There’s a sketch, for instance, with various strips of fabric attached, one of which, a watery blue print, is being recycled from an old collection of hers. Wauchob then draws out a small chain-mail handbag that belonged to her grandmother and explains how she’s using its multicolor handpainted elements as inspiration. And there are loose fabric samples, including a beautiful metallic-embroidered silk swatch and a white woven floral jacquard. She flips the latter over, exposing the underside of the fabric, which is covered in fringe. “Usually, nobody will see this, because the factories cut it all off,” Wauchob says. She plans to use the fabric in reverse, uncut shaggy side out, to make for some intriguing texture. “I like how it’s a bit accidental,” she continues, “so none of it becomes too contrived.”

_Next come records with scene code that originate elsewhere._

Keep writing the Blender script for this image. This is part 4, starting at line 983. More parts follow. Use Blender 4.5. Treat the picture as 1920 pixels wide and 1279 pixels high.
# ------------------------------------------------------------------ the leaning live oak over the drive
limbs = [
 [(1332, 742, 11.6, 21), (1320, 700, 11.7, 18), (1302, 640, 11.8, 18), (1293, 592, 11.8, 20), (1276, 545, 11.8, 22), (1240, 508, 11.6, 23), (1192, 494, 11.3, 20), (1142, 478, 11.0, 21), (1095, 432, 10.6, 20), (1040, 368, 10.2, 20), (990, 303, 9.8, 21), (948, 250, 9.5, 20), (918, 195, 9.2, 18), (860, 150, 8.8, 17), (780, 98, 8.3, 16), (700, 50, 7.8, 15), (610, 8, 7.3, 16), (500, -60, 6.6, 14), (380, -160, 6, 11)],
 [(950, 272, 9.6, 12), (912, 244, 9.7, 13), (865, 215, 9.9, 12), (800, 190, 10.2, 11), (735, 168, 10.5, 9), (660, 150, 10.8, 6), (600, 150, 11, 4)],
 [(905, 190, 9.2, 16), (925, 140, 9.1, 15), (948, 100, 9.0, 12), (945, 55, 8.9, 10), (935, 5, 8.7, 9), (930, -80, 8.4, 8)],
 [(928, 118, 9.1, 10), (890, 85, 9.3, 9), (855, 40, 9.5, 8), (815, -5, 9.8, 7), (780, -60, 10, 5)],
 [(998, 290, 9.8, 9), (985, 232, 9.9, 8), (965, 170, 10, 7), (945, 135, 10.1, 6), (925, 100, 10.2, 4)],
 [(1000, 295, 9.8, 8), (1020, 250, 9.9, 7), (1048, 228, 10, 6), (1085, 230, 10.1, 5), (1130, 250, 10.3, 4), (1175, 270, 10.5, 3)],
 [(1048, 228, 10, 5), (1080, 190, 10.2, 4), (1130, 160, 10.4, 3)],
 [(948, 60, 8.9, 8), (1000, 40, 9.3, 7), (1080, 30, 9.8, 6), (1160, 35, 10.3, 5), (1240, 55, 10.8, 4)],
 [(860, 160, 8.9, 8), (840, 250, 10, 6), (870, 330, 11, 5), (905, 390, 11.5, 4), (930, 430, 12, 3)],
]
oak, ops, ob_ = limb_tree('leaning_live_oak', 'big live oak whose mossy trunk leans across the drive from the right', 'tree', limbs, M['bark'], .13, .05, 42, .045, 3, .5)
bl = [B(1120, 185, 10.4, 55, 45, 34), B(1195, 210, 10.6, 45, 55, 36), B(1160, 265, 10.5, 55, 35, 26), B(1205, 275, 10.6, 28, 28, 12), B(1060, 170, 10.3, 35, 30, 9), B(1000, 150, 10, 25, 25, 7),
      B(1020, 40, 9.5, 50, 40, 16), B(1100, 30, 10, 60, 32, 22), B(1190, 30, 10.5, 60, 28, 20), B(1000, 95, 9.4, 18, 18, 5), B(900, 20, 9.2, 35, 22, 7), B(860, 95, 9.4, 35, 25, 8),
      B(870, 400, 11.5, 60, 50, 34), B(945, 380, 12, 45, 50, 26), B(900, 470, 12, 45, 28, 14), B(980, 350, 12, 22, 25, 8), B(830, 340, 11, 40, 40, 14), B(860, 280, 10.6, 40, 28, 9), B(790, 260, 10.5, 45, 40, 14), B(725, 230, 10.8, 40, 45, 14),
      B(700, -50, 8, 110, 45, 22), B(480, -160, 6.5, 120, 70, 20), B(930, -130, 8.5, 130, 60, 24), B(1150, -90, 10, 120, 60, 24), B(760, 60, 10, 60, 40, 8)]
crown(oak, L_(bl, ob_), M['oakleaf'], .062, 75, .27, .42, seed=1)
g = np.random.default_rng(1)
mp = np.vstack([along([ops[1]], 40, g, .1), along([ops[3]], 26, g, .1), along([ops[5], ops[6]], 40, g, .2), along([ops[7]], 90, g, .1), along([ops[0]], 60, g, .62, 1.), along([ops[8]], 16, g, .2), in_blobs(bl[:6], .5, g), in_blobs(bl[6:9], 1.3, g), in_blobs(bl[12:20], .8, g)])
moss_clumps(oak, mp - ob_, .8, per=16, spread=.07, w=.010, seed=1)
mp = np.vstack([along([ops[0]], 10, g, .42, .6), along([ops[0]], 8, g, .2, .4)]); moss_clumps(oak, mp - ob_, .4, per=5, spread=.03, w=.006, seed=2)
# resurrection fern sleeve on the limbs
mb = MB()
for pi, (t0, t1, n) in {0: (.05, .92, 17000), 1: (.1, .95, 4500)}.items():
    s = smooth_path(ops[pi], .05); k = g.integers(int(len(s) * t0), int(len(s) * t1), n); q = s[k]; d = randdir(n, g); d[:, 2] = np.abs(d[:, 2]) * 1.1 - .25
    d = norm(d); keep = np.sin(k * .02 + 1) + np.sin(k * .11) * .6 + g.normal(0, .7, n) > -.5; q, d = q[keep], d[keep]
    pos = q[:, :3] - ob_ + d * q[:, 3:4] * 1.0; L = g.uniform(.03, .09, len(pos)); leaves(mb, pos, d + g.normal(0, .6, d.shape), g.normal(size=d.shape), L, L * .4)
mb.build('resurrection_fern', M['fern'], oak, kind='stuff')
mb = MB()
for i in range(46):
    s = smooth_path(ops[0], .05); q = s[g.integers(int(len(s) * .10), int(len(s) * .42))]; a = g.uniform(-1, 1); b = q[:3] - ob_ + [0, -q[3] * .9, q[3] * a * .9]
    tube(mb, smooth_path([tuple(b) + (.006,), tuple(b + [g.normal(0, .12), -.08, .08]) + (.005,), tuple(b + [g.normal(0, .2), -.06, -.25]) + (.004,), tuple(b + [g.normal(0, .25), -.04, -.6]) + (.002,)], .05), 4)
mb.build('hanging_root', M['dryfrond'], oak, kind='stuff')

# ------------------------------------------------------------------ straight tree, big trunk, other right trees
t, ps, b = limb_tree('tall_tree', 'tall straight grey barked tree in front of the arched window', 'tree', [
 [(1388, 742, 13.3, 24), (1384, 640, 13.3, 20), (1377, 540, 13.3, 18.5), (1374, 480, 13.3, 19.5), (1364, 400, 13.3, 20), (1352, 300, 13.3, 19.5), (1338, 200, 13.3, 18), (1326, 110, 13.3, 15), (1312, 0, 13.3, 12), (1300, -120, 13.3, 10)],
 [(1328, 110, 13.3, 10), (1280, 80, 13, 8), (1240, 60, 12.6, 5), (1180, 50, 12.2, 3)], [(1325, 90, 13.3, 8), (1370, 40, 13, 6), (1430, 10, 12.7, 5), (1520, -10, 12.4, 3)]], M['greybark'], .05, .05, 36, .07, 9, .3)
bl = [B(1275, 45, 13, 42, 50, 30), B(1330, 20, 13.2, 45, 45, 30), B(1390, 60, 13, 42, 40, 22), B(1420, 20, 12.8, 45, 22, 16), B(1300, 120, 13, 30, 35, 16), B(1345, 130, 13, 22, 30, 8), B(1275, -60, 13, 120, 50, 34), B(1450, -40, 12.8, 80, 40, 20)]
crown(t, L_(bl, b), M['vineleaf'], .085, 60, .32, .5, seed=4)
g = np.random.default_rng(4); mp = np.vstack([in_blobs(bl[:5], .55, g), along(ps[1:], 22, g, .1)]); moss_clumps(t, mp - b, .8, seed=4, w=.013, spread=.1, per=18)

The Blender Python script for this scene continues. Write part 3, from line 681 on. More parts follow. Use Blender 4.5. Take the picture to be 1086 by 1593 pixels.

After Wauchob graduated from London’s Central Saint Martins College of Art and Design in 1993, she was hired by designer Koji Tatsuno to work in textiles and spent four years in his Paris atelier. She followed her time there with a very different stint working on accessories at Louis Vuitton in 1997, just as Marc Jacobs was arriving at the company. “It helped me to understand the two extremes of Paris fashion, seeing it from an independent’s view and also being aware of how it works from inside one of the bigger houses,” she says.

The dual perspective may have helped pave the way for Wauchob’s success as an independent. “Her runway show might come across as more experimental, but that’s the whole beauty of Sharon’s talent,” says Sarah Rutson, fashion director of the Hong Kong–based retailer Lane Crawford. “Each item, when broken down, is actually so easy to wear. She has an aesthetic that is intelligent without being too complicated for a wider audience. From her first season [with us five seasons ago], we had incredible sell-throughs, which for a new-generation designer to have from the get-go is rare. And Sharon is also an extremely astute businesswoman.” Wauchob’s current retailers number more than 100 in 23 countries and include Holt Renfrew, Ron Herman and Henri Bendel.

Asked where her style comes from, Wauchob doesn’t offer a straight answer. Although one can easily find traces of Japanese and Belgian influences, she thinks otherwise. “I don’t know,” she says. “Maybe among the northern countries you’re more likely to see a tendency of design. You see a different type of woman there than coming out of somewhere like Rome.” The designer does note that Tyrone, the rural county in Northern Ireland where she grew up, is “sepia-toned, tougher and grittier [than other areas].” Of her childhood home, Wauchob remarks, “Let’s just say you don’t see other houses when you wake up in the morning. There’s definitely a sense of solitude.”

And although she now lives in Paris, she hasn’t left Tyrone behind entirely. Her company is registered there, and Wauchob frequently returns home—she has even brought some of her staff with her. “It’s a good escape,” Wauchob remarks. She also goes back to assist her parents, sheep farmers living in the house her family built nearly 200 years ago, with the yearly lambing, which involves helping the animals with the birthing process. Not many fashion designers come from such backgrounds.

But it’s this groundedness that informs Wauchob’s collections creatively and has helped her function as a small independent amid a sea of industry giants. And even though she admits that she might listen if the right fashion backer came knocking, she remains proud of her indie mantle. “People are wearing the clothes based on the product,” Wauchob says. “It’s definitely not due to the nonadvertising campaign we have.”